WESTPORT — Staples High School is known for producing creative professionals, and actor Max Samuels is among the constellation of artistic Staples grads on the rise.

With recent appearances in the TV shows “Unbreakable Kimmy Schmidt” and “The Marvelous Mrs. Maisel” and an off-Broadway debut in the play “Angry Young Man” in 2017, Samuels, 25, is living the life of a young actor in New York City and admits, “It’s a doozy. It’s been really exciting.”

Growing up in Westport, Samuels’ parents, Steven and Judy Samuels, appreciated the arts and took Samuels and his two younger sisters, Rachel and Zoe, to plays, Broadway shows and movies and inspired his passion for theater.

“I kind of knew I wanted to be an actor before I knew what that meant. I would put on little performances in my basement with my sisters,” Samuels said.

Samuels caught the theater bug in sixth-grade at Bedford Middle School when he performed in his first play, “Honk!,” the musical tale of “The Ugly Duckling,” under the guidance of Bedford’s then theater director Kevin Slater.

“He was a terrific mentor of mine and really treated us like professionals and instilled in us the idea that the most important thing in the theatrical setting, but really in any setting, is to be someone people want to continue to work with,” Samuels said.

Throughout middle school, Samuels performed in musicals with Westport’s Center Stage Theatre Company run by Jill Jaysen, who led the students in developing their own plays, an experience Samuels said he could not have gotten in many other towns.

At Staples, Samuels said he became a “full-time extracurricular theater practitioner,” as a result of the wealth of productions the high school put on each year. “My Staples Players chapter was so important. I wouldn’t be doing what I’m doing now if it weren’t for that chapter of my life,” Samuels said.

From his humble beginning role as a set of spoons in a Players performance of “Beauty and the Beast” his freshman year, Samuels said he was in awe of the organization’s resources and the talented older theater students that served as role models.

“I think it’s no coincidence that there are so many talented actors and directors that come out of Staples. It’s definitely more nurture than it is nature. It was a cool thing to do. We all took it so seriously that of course people were going to hone their skills and get better. That was the expectation,” Samuels said.

By his senior year, Samuels was 85 percent sure he wanted to pursue acting as a profession. But he instead chose to attend Dartmouth College over an acting conservatory program because he wanted a broader education and to continue studying Chinese, which he began at Staples. Samuels appeared in 13 productions and readings at Dartmouth, performed in the improv comedy group Casual Thursday, and graduated magna cum laude in 2015 with degrees in both theater and Chinese.

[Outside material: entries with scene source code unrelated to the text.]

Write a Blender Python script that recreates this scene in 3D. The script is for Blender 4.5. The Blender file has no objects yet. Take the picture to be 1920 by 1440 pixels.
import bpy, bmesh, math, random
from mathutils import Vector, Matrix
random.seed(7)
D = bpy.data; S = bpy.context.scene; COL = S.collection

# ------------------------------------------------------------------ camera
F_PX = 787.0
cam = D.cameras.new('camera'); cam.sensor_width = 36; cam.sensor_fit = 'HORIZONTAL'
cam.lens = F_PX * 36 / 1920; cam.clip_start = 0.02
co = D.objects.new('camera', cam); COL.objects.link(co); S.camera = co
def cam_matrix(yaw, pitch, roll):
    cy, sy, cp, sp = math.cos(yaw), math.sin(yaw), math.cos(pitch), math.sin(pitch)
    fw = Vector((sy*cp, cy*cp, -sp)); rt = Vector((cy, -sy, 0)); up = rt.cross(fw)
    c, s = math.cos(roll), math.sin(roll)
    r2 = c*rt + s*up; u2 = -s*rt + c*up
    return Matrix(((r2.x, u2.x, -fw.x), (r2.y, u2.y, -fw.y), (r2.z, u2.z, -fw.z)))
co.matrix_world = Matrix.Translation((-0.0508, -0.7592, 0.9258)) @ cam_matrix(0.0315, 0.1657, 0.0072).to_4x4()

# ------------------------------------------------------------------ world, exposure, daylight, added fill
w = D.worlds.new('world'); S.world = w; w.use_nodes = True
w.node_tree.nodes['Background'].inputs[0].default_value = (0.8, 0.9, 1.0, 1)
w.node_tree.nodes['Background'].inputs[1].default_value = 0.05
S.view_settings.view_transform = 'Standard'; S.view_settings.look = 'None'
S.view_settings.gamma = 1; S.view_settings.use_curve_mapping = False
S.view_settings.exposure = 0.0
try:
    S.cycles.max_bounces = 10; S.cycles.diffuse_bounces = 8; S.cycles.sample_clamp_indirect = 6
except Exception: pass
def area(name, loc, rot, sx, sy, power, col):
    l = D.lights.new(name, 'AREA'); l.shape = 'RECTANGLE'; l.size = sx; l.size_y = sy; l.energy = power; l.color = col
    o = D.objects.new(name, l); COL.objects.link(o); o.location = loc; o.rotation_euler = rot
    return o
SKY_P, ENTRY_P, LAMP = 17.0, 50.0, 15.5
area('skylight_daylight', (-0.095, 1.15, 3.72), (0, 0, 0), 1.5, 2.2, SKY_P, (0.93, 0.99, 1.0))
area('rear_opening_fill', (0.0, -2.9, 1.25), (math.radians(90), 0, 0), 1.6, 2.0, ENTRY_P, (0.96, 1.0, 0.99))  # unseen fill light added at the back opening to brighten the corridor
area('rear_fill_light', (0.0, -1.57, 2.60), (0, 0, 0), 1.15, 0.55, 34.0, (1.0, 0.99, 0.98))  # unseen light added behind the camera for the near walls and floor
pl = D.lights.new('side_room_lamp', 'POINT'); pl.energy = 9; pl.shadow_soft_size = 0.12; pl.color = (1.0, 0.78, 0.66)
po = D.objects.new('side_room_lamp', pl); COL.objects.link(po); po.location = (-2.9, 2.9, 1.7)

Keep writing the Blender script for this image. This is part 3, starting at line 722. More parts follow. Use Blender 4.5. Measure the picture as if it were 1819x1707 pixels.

While at Dartmouth, Samuels studied abroad at the London Academy of Music and Dramatic Art and fell in love with Shakespeare and heightened text. Craving more vocational training to supplement his liberal arts background, Samuels returned to LAMDA after graduation for a one-year master’s in classical acting. The program emphasized process over product and only put on one public show per year, Samuels said.

“It was nice to have this exploratory, laboratory-type environment, which you certainly don’t get in the real world. I think not being afraid to fail is the key to making good art in general, but particularly for theater, you fail and then the good stuff comes,” Samuels said.

Following LAMDA, Samuels played Scrooge’s nephew Fred in a run of “A Christmas Carol” at the Northern Stage in White River Junction, Vt., and then moved to Manhattan. In addition to his two small TV spots and a performance in the four-person British farce “Angry Young Man,” Samuels has performed in an adaptation of Henrik Ibsen’s “Hedda Gabler” and often works in new play development.

Samuels keeps jobs as a cater-waiter and tutor in the Fairfield County and Westchester suburbs to get through slow periods, and dreams of getting to a point where he consistantly acts in interesting and varied work, including both TV and theater. Though he said he would never want to give up the latter.

“There’s something about that live element that I think we as a society and a culture need now more than ever, perhaps as an antidote to so much that is impersonal and via screen or via like or post. I think there’s something so important about getting a bunch of people into the same room and grappling with ideas. I never want to stop doing that,” Samuels said.